Here's the last couple of updates:

FRIDAY, MARCH 1, 2013 1527 GMT (10:27 a.m. EST) "It appears that although it achieved Earth orbit, Dragon is experiencing some kind problem right now," said John Insprucker, SpaceX's Falcon 9 product manager. We'lll have to learn about the nature of what happened. According to procedure, we expect a press conference to be held a few hours from now. At that time, further info may be available."

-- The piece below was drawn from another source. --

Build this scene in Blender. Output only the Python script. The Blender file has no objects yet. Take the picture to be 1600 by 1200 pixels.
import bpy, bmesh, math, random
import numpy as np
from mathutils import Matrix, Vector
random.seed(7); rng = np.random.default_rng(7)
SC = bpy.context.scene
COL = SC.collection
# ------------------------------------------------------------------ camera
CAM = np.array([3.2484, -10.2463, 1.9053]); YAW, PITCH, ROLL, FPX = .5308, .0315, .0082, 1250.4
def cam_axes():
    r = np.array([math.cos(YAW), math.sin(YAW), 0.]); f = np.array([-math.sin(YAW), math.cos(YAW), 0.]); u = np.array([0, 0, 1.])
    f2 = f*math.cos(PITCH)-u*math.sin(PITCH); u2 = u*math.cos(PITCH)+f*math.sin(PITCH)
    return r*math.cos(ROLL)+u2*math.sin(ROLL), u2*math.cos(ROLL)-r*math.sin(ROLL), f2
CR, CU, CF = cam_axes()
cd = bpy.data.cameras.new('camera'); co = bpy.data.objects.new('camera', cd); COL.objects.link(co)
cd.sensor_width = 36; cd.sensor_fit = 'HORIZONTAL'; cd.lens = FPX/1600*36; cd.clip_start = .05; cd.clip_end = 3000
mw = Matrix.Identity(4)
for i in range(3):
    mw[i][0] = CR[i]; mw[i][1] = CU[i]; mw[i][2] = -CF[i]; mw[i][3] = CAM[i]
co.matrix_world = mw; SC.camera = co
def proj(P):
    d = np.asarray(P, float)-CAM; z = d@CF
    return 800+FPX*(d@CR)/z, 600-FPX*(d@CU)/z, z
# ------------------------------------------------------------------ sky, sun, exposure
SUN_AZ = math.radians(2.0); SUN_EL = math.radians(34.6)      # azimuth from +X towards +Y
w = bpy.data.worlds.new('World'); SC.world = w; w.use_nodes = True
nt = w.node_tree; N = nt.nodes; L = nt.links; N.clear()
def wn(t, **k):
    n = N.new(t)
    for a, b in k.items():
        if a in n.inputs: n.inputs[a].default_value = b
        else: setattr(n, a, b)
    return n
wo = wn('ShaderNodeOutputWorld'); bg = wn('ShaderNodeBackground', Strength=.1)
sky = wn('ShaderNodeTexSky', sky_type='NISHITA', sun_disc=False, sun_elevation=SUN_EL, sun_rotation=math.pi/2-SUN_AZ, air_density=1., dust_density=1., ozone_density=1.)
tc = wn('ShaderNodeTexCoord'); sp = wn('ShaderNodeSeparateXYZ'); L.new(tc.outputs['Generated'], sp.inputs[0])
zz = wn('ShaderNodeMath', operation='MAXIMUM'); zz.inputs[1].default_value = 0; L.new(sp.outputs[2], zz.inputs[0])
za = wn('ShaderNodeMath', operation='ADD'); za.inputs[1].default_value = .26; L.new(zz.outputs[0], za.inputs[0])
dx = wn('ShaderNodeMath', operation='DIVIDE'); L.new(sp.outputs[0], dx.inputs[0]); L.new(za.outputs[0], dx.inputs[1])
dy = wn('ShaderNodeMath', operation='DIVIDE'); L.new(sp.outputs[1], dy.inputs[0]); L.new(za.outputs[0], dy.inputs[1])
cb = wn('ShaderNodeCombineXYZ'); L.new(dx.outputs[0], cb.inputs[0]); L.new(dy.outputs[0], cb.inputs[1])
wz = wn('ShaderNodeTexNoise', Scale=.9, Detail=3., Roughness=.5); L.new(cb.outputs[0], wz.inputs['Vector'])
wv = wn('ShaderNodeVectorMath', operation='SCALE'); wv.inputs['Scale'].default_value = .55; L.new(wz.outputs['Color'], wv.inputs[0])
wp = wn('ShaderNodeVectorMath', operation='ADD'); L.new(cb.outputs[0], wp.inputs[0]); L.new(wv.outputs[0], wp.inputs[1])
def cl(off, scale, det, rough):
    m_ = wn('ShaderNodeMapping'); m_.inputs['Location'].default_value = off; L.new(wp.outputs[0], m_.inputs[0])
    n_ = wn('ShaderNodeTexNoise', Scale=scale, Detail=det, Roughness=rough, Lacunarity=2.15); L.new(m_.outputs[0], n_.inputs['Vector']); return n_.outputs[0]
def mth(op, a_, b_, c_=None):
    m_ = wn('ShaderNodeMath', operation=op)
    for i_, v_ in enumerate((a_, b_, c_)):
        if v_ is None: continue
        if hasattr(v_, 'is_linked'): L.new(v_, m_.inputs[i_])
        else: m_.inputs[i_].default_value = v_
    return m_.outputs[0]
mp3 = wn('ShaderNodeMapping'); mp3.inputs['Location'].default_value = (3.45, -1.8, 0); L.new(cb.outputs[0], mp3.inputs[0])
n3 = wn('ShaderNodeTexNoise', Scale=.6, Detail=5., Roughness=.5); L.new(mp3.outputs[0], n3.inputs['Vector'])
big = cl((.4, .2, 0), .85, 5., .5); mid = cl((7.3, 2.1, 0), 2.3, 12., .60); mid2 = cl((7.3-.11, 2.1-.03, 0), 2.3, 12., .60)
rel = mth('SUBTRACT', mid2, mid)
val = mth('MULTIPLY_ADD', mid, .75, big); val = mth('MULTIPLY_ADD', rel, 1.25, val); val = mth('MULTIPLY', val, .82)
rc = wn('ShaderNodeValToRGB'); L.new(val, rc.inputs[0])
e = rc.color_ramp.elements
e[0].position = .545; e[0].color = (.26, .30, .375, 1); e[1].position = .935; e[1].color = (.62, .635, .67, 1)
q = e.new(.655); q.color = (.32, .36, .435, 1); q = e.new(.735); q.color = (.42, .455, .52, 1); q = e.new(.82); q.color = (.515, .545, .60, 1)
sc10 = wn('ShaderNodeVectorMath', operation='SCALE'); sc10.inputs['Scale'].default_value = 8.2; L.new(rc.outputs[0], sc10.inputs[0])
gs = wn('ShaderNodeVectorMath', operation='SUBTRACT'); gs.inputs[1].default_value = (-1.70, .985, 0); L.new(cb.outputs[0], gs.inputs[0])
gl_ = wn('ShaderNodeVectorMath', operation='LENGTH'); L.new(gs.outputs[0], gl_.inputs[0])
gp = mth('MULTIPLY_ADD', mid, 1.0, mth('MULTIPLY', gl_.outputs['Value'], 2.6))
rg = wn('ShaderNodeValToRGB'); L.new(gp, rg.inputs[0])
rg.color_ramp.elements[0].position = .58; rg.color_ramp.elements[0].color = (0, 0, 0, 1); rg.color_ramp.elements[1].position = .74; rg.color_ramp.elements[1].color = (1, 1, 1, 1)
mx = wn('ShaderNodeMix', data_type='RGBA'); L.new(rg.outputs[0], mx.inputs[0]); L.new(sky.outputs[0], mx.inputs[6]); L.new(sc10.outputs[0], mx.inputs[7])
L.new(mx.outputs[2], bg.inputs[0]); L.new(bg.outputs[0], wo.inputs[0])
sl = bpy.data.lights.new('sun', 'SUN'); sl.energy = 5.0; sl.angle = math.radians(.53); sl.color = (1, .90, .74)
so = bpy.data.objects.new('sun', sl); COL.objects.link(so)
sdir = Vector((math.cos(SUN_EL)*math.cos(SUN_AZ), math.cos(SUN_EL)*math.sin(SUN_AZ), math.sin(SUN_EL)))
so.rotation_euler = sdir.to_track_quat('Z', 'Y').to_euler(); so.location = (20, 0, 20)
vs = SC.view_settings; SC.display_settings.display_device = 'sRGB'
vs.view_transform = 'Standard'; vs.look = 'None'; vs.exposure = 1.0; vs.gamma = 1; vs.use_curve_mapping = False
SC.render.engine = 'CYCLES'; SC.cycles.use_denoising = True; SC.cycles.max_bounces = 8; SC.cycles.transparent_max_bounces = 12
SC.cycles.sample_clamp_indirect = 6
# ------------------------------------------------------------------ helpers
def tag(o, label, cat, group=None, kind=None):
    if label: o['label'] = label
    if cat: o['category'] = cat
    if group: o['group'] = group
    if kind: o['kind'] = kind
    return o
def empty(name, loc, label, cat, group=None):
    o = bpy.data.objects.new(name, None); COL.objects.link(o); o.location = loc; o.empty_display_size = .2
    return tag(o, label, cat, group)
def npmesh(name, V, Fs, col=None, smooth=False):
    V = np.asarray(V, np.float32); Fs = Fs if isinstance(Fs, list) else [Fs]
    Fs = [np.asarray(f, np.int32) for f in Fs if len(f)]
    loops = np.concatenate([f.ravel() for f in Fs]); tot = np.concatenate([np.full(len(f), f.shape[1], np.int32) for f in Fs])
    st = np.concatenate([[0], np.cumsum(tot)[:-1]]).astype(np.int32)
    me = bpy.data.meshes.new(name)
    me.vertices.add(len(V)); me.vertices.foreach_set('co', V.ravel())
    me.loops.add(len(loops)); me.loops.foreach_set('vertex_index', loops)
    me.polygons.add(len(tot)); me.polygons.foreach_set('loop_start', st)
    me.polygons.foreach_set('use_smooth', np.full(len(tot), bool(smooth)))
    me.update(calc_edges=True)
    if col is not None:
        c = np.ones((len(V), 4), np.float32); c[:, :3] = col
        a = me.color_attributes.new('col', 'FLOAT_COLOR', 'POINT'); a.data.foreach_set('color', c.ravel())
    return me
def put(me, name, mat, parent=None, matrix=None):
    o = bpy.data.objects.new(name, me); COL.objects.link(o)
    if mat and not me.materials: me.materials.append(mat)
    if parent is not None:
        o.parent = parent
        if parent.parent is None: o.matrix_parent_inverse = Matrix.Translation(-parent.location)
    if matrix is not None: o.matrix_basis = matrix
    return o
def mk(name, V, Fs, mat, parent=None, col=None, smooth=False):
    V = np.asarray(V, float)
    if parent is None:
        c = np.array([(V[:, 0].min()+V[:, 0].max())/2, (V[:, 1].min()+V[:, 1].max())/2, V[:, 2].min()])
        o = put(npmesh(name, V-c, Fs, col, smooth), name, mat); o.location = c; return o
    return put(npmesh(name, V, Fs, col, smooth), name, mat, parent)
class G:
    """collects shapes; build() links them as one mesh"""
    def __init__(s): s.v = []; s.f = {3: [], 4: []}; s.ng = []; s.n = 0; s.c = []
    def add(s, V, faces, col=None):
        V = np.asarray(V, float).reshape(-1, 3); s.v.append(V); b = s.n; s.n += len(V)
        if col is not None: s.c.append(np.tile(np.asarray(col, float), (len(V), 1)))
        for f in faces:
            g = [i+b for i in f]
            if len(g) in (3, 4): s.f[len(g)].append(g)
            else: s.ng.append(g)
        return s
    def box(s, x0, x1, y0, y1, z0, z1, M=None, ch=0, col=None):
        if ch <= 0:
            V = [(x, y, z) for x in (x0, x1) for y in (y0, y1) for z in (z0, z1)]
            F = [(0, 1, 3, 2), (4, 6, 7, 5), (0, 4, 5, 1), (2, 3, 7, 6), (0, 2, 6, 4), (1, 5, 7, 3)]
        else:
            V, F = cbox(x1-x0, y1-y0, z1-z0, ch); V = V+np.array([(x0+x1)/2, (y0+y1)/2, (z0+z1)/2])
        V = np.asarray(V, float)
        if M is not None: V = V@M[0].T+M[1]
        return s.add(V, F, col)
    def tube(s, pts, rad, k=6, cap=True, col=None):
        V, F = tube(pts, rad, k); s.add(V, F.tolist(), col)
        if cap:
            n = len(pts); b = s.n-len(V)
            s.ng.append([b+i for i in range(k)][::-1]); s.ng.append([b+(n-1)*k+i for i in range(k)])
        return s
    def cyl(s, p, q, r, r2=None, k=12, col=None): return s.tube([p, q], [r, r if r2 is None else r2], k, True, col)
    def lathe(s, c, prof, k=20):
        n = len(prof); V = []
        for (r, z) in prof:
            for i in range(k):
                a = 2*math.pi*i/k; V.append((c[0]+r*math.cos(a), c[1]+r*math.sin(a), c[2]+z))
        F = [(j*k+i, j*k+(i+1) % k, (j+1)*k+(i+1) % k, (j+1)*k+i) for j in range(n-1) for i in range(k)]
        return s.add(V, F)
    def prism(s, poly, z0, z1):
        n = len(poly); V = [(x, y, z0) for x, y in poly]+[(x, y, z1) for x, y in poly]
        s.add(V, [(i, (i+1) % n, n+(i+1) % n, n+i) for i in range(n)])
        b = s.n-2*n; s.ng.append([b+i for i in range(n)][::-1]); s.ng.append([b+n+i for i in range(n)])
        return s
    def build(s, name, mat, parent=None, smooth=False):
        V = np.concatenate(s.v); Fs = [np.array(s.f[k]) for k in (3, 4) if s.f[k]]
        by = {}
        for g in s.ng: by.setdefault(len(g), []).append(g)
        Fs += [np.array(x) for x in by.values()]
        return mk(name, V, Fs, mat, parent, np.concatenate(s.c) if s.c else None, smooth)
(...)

FRIDAY, MARCH 1, 2013 1524 GMT (10:24 a.m. EST) ANOMALY. SpaceX is reporting some type of anomaly on the Dragon spacecraft. Deployment of the solar arrays was supposed to occur at T+plus 11 minutes, 45 seconds, but on-board cameras did not show the panels unfurl as planned. SpaceX's webcast cut away from the solar array view and went to a slate.

2 comments

> According to procedure, we expect a press conference to be held a few hours from now.

How normal is this? It strikes me as odd, but I know nothing.

It's normal for any NASA mission. Your average comsat launch isn't going to get any press coverage, and the military sure isn't holding press conferences after their classified missions. But pretty much every NASA science and space station mission is going to get a lot of interest.
FRIDAY, MARCH 1, 2013 1736 GMT (12:36 p.m. EST) "A NASA official says three Dragon thruster pods are required to approach the International Space Station."

Is there any chance of them getting all three thruster pods active? If not, will they have to abort the mission?

There are four pods. One is working already, so they need to reactivate two of the three that are squelched. They have telemetry, and solar power, so that gives them time to work on the problem; battery lifetime is not a constraint.

But if they can't get this solved, the delivery can't happen, and the cargo is likely lost. They could try to recover some of it by bringing the Dragon down, and hoping the chutes work --- if they've got enough fuel and control to do that in a controlled way. But that would still result in the loss of the unpressurized cargo in the "trunk", which is separated and burns up on reentry, and also probably some time-sensitive experimental material inside the Dragon itself.

Is there any chance NASA will let them go ahead with two pods? I see that only two are required for full control of the craft, but I assume NASA wants three for redundancy in case of a failure.
The latest is that Saturday's docking has been scratched. It takes about a day to get into position.

Dragon is still up there and orbiting and will probably continue to do so for several days without effort, so SpaceX still has an opportunity to fix what's wrong.

Latest news is that they've got the problem fixed, but they're going to delay until Sunday to make sure.